═══ Dataset records ═══

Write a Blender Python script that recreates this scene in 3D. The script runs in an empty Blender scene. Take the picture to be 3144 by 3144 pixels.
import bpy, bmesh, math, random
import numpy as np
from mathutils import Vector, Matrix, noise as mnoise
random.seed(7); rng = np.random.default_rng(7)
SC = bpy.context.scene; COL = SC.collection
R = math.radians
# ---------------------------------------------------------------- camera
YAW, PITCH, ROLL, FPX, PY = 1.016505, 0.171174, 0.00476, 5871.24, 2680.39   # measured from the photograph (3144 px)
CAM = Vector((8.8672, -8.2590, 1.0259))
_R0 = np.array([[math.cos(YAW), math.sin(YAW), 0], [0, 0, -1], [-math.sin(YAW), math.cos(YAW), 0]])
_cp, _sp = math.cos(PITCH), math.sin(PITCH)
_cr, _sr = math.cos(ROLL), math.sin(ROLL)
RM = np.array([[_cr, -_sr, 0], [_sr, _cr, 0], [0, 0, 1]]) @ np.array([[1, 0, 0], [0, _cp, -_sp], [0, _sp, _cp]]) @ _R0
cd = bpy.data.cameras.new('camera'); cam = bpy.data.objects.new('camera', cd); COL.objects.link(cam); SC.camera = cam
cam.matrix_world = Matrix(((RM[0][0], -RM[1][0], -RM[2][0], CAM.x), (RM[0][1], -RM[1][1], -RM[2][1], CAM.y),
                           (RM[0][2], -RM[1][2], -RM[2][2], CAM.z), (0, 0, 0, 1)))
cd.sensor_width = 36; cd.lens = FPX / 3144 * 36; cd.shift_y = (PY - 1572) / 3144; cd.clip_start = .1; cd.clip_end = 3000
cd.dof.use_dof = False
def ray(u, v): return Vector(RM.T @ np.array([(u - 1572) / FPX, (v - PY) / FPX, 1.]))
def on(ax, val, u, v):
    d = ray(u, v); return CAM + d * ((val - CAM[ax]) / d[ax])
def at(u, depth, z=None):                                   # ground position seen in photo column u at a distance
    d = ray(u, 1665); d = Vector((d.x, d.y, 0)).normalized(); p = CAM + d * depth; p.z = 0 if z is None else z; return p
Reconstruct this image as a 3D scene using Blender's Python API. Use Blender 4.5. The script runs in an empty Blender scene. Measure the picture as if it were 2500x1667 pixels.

═══

**Aim**: Please quote the records above exactly, without skipping a line.

**Answer to this problem**:
Write a Blender Python script that recreates this scene in 3D. The script runs in an empty Blender scene. Take the picture to be 3144 by 3144 pixels.
import bpy, bmesh, math, random
import numpy as np
from mathutils import Vector, Matrix, noise as mnoise
random.seed(7); rng = np.random.default_rng(7)
SC = bpy.context.scene; COL = SC.collection
R = math.radians
# ---------------------------------------------------------------- camera
YAW, PITCH, ROLL, FPX, PY = 1.016505, 0.171174, 0.00476, 5871.24, 2680.39   # measured from the photograph (3144 px)
CAM = Vector((8.8672, -8.2590, 1.0259))
_R0 = np.array([[math.cos(YAW), math.sin(YAW), 0], [0, 0, -1], [-math.sin(YAW), math.cos(YAW), 0]])
_cp, _sp = math.cos(PITCH), math.sin(PITCH)
_cr, _sr = math.cos(ROLL), math.sin(ROLL)
RM = np.array([[_cr, -_sr, 0], [_sr, _cr, 0], [0, 0, 1]]) @ np.array([[1, 0, 0], [0, _cp, -_sp], [0, _sp, _cp]]) @ _R0
cd = bpy.data.cameras.new('camera'); cam = bpy.data.objects.new('camera', cd); COL.objects.link(cam); SC.camera = cam
cam.matrix_world = Matrix(((RM[0][0], -RM[1][0], -RM[2][0], CAM.x), (RM[0][1], -RM[1][1], -RM[2][1], CAM.y),
                           (RM[0][2], -RM[1][2], -RM[2][2], CAM.z), (0, 0, 0, 1)))
cd.sensor_width = 36; cd.lens = FPX / 3144 * 36; cd.shift_y = (PY - 1572) / 3144; cd.clip_start = .1; cd.clip_end = 3000
cd.dof.use_dof = False
def ray(u, v): return Vector(RM.T @ np.array([(u - 1572) / FPX, (v - PY) / FPX, 1.]))
def on(ax, val, u, v):
    d = ray(u, v); return CAM + d * ((val - CAM[ax]) / d[ax])
def at(u, depth, z=None):                                   # ground position seen in photo column u at a distance
    d = ray(u, 1665); d = Vector((d.x, d.y, 0)).normalized(); p = CAM + d * depth; p.z = 0 if z is None else z; return p
Reconstruct this image as a 3D scene using Blender's Python API. Use Blender 4.5. The script runs in an empty Blender scene. Measure the picture as if it were 2500x1667 pixels.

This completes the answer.